Improved Capabilities and Performance for USCG

The U.S. Coast Guard (USCG) required the ability to integrate newly developed requirements for Vessel Traffic Services (VTS) to meet mission critical operations, including changes in port security operations and department level changes.

The USCG turned to Reed Integration to solve the new development requirements for an Integrated Operations Center (IOC), a perspective requiring systems engineering expertise in tracing requirements from top to bottom. Outdated Operational Requirements Document (ORD) meant a thorough assessment and review process that Reed delivered to assist and guide newly upgraded VTS capabilities for port security operations.

The USCG VTS mission truly had gone through a paradigm shift. Changes that came about would need to reflect several new perspectives in VTS port security operations, including the events of 9/11, subsequent transfer of the USCG from the Department of Transportation (DOT) to the Department of Homeland Security (DHS), and emphasis on developing an Integrated Operations Center (IOC) picture of port operations in all USCG Sector Command Centers (SCC).

The Operational Requirements Document (ORD) for Vessel Traffic Services (VTS) had not been updated in quite some time. In fact, Reed worked closely to assist the USCG’s Initial Operational Capability (IOC) for VTS in 2004, which was delivered to the Coast Guard’s Vessel Traffic Center (VTC). The initial ORD, approved in December 1997 came in response to a May 1997 VTS Mission Need Statement. The USCG’s need to integrate the scope of changes and progress to current department requirements required Reed Integration’s high value expertise.

Reed’s support for the 2010 VTS ORD results points to the application of sound, systems engineering practices.

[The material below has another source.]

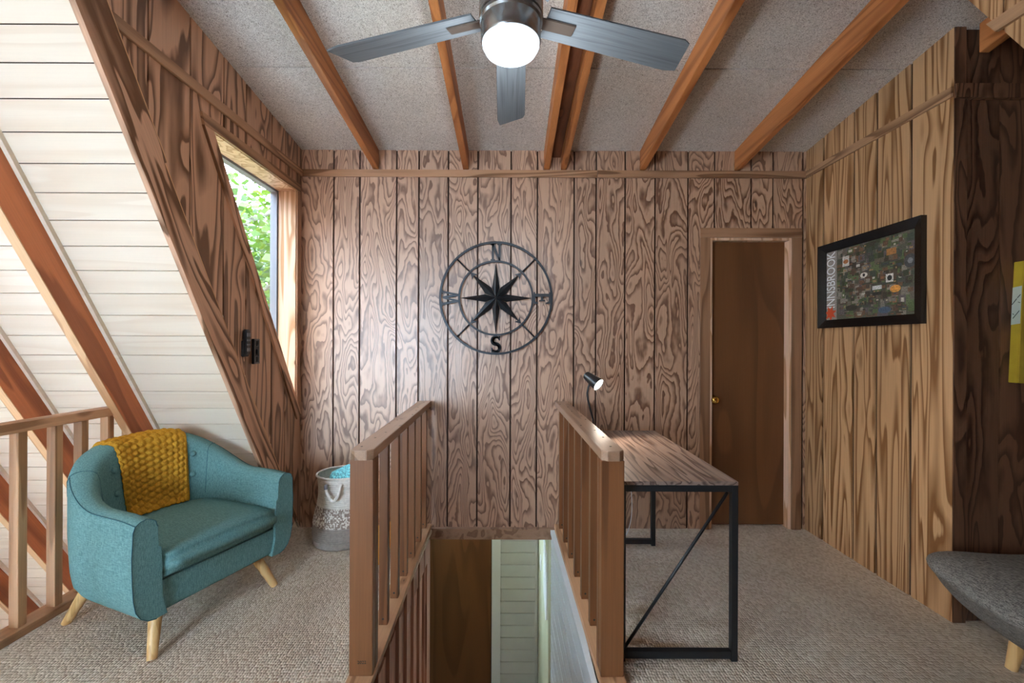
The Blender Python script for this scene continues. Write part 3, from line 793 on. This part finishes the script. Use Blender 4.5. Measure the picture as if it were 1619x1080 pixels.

Several factors provided these mission results, including the new ORD clearly states the revised concept of operations, the necessary requirements to acquire the upgraded USCG VTS capability, and full compliance with DHS ORD development guidance.

Reed was responsible for conducting an Operational Requirements Assessment (ORA) consisting of the following:

  • Thorough review of Ports Waterways and Coastal Security programs including National AIS, Command 21, and Rescue 21 projects.
  • Implementation of a requirement elicitation process involving USCG VTC and SCC operations personnel, commercial VTS users, including vessel operators, vessel pilots, and tug boat operators of VTS information.
  • Application of DHS Guide to Development of Operational Requirements, May 2008, requirement development guidance.

Reed’s systems, management, and requirements development expertise was instrumental in producing a complete traceable set of requirements from operational requirements down to the lowest level technical requirements.

The steps involved the use of requirement elicitation techniques, inclusion within the ORD of rationale for each requirement, conduct of an Operational Requirements Review (ORR) to obtain stakeholder buy-in, and development of a Requirement Traceability Matrix (RTM), which traces forward and backward, such that the updated 1997 ORD requirements trace to the 2010 ORD and the new 2010 ORD requirements to their source documents.